In another incident, Falun Gong was forced to deny that any of its members were involved in an episode of self harm amongst Chinese inmates at Villawood; pointing out, not for the first time, that their beliefs are totally opposed to self harm or killing of any kind.
And in yet another incident, Sydney’s University of Technology refused to remove mention of a Falun Dafa meditation club from its website. As a result, the UTS website has been blocked in China, which is expected to lower the number of incoming Chinese students, substantially affecting university revenue. UTS Vice Chancellor Ross Milbourne says an increase in undergraduate student fees was largely due to the university taking a principled stand in keeping Falun Dafa content on the site.Equally odd, a San Francisco politician of Chinese origin withdrew her support for an art show, the “National Treasures of China”, after it was revealed that owner of the valuable collection Mei-Ling Dai, described by the local press as the matriarch ofan aristocratic Chinese-Australian family,practices Falun Gong.
There is no doubt as the Beijing Olympics and 2008 approaches, stories of Falun Dafa will proliferate. At the very least, virtually anyone in the world who goes to a Chinese embassy or a Chinese consulate to get a visa will have a Falun Dafa leaflet thrust at them.

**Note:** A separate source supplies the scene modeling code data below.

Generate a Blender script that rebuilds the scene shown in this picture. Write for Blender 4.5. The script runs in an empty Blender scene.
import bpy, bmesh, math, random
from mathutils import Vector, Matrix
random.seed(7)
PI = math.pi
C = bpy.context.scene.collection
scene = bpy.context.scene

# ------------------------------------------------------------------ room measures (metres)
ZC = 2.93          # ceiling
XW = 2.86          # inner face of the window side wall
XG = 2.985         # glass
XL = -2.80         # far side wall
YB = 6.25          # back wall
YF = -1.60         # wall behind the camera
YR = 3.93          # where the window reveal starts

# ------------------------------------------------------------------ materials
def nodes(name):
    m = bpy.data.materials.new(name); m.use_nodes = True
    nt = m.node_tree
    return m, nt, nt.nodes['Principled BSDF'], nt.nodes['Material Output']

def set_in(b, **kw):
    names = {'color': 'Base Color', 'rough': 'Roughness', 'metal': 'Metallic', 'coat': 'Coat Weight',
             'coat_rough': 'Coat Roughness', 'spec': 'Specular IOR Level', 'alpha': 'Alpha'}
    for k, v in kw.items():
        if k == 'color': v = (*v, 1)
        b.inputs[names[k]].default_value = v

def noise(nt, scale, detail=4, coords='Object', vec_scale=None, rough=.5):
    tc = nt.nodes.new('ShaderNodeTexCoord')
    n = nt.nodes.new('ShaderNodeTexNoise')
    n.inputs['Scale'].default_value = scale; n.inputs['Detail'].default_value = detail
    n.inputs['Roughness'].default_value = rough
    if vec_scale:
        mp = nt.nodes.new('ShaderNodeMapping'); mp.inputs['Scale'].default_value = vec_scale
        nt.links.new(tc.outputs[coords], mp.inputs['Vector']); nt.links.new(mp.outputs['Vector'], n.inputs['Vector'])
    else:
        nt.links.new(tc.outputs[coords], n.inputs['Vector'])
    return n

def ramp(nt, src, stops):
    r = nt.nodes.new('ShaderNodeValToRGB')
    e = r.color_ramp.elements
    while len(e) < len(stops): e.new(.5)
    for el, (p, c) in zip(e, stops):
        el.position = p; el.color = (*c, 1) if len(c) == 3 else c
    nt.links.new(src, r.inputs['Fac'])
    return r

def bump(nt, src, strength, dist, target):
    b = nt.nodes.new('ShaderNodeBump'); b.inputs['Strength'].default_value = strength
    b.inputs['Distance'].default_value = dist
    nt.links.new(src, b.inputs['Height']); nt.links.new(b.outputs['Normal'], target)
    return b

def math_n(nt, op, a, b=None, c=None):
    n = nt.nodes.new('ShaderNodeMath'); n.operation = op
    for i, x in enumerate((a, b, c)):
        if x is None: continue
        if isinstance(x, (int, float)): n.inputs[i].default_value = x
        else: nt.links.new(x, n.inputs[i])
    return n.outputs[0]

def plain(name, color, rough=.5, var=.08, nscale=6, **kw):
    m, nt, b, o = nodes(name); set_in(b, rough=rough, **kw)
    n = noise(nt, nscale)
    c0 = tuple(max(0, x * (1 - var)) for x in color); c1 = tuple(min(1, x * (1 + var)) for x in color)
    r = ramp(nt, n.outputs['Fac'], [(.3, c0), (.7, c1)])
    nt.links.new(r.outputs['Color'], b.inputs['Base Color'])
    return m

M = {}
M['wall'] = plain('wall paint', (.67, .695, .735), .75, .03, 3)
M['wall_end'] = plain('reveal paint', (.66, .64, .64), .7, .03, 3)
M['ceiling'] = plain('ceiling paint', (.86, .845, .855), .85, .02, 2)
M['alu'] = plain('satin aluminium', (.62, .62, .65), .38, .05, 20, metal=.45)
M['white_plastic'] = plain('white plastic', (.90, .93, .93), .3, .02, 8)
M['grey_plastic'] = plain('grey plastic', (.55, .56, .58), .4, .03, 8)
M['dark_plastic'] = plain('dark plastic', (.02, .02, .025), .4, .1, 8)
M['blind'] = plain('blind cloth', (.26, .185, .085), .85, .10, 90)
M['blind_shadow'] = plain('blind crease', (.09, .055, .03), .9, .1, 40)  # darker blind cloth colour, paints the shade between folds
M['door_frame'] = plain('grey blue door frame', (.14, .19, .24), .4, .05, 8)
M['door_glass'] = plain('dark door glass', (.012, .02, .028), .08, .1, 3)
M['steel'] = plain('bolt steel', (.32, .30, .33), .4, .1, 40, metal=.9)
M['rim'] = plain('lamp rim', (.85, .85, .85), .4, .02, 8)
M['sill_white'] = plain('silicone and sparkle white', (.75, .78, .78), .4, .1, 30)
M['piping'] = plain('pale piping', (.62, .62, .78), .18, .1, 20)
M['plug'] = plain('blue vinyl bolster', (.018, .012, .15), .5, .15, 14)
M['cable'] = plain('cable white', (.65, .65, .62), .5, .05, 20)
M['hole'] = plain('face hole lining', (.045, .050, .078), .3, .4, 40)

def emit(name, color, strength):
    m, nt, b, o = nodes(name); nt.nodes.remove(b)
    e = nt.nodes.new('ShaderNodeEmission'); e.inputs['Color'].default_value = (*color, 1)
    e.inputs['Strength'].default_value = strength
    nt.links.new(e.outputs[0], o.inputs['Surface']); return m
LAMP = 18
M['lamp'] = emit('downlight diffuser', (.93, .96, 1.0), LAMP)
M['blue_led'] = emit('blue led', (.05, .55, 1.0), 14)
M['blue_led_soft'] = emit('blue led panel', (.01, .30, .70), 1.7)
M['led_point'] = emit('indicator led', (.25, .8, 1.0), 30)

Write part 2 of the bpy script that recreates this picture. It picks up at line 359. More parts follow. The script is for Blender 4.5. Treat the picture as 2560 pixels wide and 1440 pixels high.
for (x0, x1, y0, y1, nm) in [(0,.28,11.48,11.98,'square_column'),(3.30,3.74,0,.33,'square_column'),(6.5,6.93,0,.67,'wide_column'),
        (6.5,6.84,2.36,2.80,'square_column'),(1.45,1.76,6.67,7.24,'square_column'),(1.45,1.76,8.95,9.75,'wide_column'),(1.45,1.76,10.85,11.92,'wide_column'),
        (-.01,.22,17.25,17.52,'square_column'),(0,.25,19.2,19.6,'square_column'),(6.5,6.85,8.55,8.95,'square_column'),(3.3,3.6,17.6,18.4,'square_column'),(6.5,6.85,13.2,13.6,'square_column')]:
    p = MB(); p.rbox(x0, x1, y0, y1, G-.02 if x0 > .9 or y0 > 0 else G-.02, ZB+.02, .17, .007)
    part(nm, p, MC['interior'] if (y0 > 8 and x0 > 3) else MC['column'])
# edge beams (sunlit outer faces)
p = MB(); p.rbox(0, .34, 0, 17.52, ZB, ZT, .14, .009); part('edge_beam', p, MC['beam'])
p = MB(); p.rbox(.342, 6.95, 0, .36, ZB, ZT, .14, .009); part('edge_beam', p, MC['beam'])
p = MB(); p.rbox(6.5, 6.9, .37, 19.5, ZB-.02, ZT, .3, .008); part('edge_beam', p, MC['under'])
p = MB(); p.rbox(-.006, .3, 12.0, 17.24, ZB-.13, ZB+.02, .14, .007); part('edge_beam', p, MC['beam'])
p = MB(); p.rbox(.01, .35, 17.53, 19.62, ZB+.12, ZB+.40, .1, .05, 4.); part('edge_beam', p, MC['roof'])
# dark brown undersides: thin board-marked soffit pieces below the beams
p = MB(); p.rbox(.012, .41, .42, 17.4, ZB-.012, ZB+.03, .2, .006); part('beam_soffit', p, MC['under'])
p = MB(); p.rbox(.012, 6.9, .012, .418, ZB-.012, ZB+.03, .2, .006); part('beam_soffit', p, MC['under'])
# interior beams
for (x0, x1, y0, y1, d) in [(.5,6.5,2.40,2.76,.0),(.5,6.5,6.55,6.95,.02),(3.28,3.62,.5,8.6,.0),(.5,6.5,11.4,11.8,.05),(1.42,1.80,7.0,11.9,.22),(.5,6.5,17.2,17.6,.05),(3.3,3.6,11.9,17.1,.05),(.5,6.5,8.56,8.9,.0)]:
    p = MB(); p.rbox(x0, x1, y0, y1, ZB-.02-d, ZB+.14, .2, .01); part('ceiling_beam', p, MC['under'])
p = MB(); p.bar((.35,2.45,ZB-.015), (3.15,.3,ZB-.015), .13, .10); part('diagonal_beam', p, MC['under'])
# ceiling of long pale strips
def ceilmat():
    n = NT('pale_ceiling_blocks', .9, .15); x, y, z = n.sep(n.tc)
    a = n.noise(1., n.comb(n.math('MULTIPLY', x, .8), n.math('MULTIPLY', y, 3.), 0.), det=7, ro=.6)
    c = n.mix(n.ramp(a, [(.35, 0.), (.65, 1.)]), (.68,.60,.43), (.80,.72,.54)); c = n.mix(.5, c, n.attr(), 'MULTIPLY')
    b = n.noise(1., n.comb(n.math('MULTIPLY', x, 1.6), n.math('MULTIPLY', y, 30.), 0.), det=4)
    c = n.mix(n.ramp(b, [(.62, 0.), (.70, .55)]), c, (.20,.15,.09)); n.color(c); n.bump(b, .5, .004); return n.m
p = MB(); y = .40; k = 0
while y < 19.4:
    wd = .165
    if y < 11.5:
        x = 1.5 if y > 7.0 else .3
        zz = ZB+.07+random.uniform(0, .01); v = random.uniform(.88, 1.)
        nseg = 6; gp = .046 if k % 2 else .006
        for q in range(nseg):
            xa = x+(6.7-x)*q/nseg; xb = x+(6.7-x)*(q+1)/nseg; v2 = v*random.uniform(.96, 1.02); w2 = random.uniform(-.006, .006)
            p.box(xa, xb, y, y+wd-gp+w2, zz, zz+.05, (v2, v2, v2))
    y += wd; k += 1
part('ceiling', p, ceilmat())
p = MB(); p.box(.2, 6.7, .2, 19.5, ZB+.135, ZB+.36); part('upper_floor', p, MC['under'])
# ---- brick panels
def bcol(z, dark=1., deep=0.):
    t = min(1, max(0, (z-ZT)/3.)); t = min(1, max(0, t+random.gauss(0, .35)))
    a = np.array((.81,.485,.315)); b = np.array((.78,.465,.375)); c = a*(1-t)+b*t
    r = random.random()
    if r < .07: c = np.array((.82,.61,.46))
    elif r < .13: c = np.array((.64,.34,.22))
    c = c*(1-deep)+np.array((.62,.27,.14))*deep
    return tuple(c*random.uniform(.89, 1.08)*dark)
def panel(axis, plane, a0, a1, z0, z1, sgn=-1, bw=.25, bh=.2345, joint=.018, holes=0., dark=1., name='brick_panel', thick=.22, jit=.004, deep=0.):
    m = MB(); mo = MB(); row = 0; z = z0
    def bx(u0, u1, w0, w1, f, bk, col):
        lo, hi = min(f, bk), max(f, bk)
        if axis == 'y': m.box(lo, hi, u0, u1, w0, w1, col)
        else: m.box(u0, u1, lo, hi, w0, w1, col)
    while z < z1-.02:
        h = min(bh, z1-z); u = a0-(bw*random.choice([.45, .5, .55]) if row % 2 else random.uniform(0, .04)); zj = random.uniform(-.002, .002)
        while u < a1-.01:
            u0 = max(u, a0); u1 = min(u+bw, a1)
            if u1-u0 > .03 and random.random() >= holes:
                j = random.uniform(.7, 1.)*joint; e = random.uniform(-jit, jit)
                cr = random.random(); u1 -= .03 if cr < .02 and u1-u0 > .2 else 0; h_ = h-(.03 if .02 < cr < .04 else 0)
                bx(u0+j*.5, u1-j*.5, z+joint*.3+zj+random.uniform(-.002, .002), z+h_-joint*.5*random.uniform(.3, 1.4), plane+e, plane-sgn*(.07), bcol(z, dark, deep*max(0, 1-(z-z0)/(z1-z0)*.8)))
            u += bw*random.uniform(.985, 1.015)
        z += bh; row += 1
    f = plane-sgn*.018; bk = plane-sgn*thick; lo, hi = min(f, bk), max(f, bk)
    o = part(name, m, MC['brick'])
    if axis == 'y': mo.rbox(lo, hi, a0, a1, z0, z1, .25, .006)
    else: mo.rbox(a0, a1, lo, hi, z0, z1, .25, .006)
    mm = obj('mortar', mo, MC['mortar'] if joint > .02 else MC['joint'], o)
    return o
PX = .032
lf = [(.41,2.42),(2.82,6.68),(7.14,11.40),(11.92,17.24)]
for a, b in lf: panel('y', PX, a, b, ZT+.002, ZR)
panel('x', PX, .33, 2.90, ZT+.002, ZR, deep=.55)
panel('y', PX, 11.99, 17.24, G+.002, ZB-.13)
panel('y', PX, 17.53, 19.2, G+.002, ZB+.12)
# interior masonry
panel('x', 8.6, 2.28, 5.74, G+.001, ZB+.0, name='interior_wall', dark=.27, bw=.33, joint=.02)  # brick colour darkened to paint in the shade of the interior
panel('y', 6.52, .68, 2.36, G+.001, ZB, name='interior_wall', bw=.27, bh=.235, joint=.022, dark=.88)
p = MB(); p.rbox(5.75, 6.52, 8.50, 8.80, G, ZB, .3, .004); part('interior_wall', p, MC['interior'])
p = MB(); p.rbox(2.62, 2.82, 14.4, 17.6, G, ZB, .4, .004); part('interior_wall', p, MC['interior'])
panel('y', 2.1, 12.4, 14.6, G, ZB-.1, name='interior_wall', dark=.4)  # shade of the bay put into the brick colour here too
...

I shrug when people ask me if I will continue with the exercises after I finish the story. In 17 years, since Falun Gong was launched in 1992, it has attracted millions of followers in more than 60 different countries and as evidenced by the crackdown by the Chinese Communist Party it has posed a serious threat to the government of the most populous nation on earth. What is clear is that the story of Falun Dafa is far from over.